After being physically and inspirationally stuck in Manhattan for so long, it is kind of fun to see Woody Allen taking his ensemble films on a Grand Tour of European cities like Barcelona, Paris, and now Rome. This has also has injected a dose of silly romanticism back into his comedies, best represented by the uber-popular starry-night romantic fantasy hit Midnight in Paris.
To Rome… follows a handful of separate stories, varying in interest, with plots that don’t bother colliding. Some are more interesting than others, and unsurprisingly, all circle around a neurotic male character, aka, the token Woody Allen stand-in.
Jesse Eisenberg plays Jack, a student studying in Rome and living with his cute American girlfriend Sally (Greta Gerwig). Sally’s best friend Monica (Ellen Page) is coming through town, and Sally warns Jack that her friend is quite the player… that he will inevitably fall in love with her friend. Of course this is the case, as Monica offhandedly tells stories about her various lovers and blah blah blah while Jack’s eyes get large and glassy. The best thing about this portion is the weird but always-welcome addition of Alec Baldwin, serving as a sort of narrator/lurker to the story. Whether the story is a fantasy, memory, or is actually happening is a little unclear, but Alec is unsurprisingly a hoot.

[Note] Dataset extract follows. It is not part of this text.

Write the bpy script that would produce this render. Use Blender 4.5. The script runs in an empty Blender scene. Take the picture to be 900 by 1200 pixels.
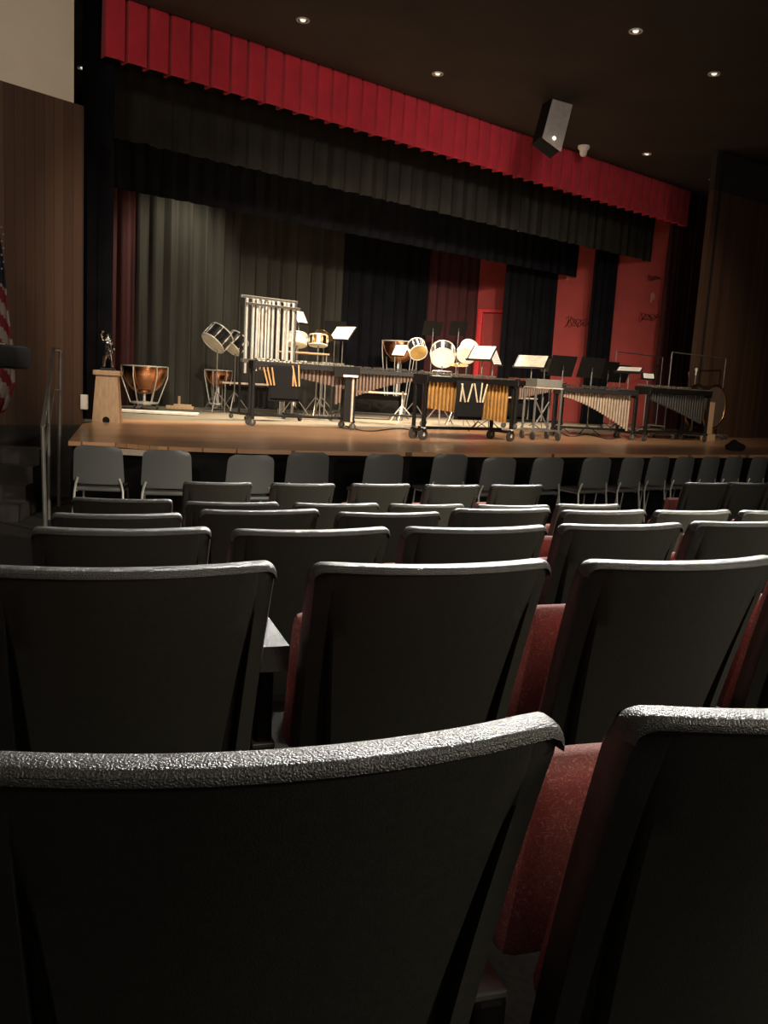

Another plot is a bed-hopping newlywed farce where a young Italian couple go to the big city for the first time and end up separated and entangled in their own wocka-wocka sex comedies. Though Penélope Cruz shows up as a high-end prostitute who is seemingly the most well-known woman in Rome among high-rollers, this portion seems like Woody is trying and failing at a Euro-style bedroom farce.
Meanwhile, Roberto Benigni, in an another all-Italian-language plot, plays an every-man named Leopoldo who wakes up one morning inexplicably famous. His wife is delighted as Leopoldo is chased on the streets by paparazzi, is interviewed on TV (“What did you eat for breakfast today?”), and is invited to red carpet galas. This portion is fun, but kind of a one-joke plot that would have been best suited for a short story.
Finally Woody Allen himself is in his movie this time, and his plot is one of the more amusing. Woody and his wife, played by the delectable Judy Davis, travel to Rome to visit their daughter who is now engaged to an Italian named Michaelangelo (pronounced “Meeee-kel-angelo” as Woody is oft reminded). Music producer Woody becomes enraptured with his future parent-in-law, Michaelangelo’s mortician father, who has an astonishingly beautiful singing voice… but only when singing in the shower.
Maybe Woody churns out movies too fast to have all if his films to be a knockout—To Rome with Love is one of those that leans more toward “miss” than “hit”. Though it is certainly not one of Woody’s best, nor most memorable, but it is still a light and fluffy summer trifle that will most likely amuse his fans.